Cooperative Strategies, an Ohio-based consulting firm hired by the board to assess facilities needs, reported last month that Wichita can’t afford to maintain all 54 of its elementary schools. Nearly half have fewer than 350 students.

The consultant determined there are more than 18,500 vacant seats across Wichita schools, with most elementary and middle schools below two-thirds capacity. Cooperative Strategies says target utilization should be between 85% and 95%.

“We cannot maintain at the level of buildings we have today from a purely maintenance standpoint,” Willis said. “We cannot keep up with it. We just can’t. We’re doing the best we can.”

USD 259 will begin mailing out postcards this week to all district residents with a link to an online survey seeking input on long-term school facilities priorities. A public hearing on building closures will be held in March before decisions are finalized.

Between March and May, the district will communicate with parents of affected children about where they will attend next school year, Bielefeld said.
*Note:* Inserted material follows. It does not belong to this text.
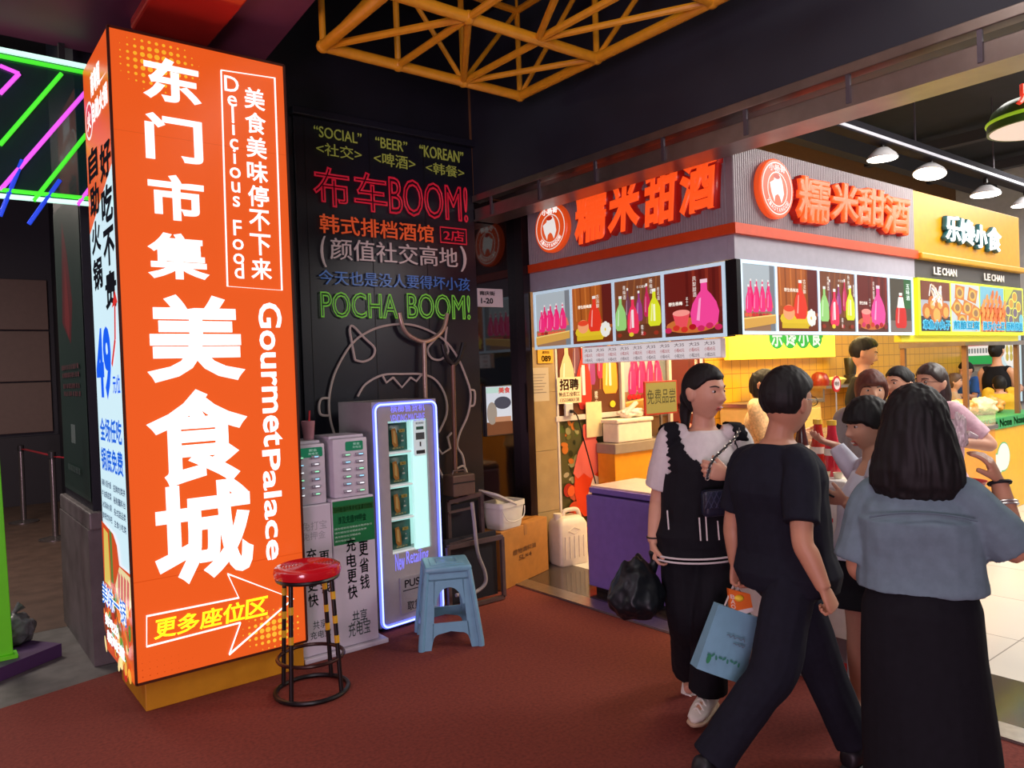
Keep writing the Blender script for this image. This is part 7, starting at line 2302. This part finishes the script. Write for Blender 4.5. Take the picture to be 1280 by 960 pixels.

“We want to recognize that change is hard and the unknown creates anxiety,” board member Diane Albert said as discussion wrapped up. “Disruptions are destabilizing, and we recognize that, so these are hard decisions that are not being made lightly. There are no perfect solutions. There are only really trade-offs.”

Other planned cost-saving measures outlined by the CFO include a 5% minimum cut to non-school program budgets (finance, HR, health services, etc.), pausing the district’s administrative intern program and scaling back the number of schools that participate in the Advancement Via Individual Determination (AVID) college readiness program.